• [Given task]: Every line containing the word "scene" needs to be found and copied.

• [Given data]:
________________________

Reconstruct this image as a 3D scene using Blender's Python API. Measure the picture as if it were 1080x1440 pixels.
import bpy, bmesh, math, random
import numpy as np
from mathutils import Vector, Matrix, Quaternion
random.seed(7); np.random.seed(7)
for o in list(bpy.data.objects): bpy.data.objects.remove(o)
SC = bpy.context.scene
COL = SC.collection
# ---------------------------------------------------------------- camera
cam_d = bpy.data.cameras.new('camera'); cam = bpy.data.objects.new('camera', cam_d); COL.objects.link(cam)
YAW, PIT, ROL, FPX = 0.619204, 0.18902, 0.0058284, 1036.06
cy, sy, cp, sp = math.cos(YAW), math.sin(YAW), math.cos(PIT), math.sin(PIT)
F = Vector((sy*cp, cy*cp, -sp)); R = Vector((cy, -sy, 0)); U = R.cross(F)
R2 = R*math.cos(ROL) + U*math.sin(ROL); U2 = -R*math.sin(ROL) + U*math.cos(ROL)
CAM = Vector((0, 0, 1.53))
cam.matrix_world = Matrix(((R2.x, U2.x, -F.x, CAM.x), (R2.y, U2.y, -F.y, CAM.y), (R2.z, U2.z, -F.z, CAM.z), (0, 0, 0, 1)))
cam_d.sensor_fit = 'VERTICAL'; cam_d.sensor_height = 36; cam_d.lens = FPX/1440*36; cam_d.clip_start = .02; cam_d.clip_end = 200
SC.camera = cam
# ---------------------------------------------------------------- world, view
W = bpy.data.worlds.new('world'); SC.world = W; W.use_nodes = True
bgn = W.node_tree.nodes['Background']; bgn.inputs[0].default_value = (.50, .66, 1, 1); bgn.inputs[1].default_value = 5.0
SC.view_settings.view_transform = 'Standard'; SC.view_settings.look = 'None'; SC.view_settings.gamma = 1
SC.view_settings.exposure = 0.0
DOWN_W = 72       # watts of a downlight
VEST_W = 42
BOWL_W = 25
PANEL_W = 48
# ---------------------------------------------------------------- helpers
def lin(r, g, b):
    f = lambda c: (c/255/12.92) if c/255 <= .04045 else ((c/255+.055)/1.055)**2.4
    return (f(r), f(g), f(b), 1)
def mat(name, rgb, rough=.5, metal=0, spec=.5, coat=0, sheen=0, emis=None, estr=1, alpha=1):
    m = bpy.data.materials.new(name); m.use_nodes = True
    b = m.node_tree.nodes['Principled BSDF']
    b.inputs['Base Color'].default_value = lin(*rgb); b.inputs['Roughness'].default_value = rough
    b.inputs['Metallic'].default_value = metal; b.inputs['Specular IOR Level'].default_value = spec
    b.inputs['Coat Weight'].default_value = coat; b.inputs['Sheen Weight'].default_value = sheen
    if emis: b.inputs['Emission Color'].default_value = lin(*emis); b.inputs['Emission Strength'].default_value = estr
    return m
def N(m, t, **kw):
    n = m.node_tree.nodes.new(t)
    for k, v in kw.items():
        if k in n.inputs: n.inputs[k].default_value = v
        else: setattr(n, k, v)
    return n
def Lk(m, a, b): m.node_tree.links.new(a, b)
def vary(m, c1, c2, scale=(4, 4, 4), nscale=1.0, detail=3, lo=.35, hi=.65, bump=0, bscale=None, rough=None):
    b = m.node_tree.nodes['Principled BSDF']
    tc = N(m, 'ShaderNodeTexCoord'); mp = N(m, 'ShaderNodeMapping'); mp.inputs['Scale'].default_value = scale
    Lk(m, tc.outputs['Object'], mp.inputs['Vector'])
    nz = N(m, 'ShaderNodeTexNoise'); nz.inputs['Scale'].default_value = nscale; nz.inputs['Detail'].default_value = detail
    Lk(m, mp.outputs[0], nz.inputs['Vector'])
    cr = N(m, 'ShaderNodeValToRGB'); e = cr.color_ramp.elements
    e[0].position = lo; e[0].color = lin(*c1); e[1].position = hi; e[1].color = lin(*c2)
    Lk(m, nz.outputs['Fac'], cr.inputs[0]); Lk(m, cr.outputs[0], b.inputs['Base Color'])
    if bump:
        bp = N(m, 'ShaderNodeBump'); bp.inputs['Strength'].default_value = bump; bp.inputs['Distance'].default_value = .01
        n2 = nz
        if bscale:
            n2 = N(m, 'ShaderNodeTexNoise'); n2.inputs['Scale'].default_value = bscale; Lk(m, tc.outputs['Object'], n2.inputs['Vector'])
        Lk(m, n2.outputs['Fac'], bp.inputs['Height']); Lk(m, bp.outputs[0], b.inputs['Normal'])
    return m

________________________

• [Output for this exercise]:
Reconstruct this image as a 3D scene using Blender's Python API. Measure the picture as if it were 1080x1440 pixels.
SC = bpy.context.scene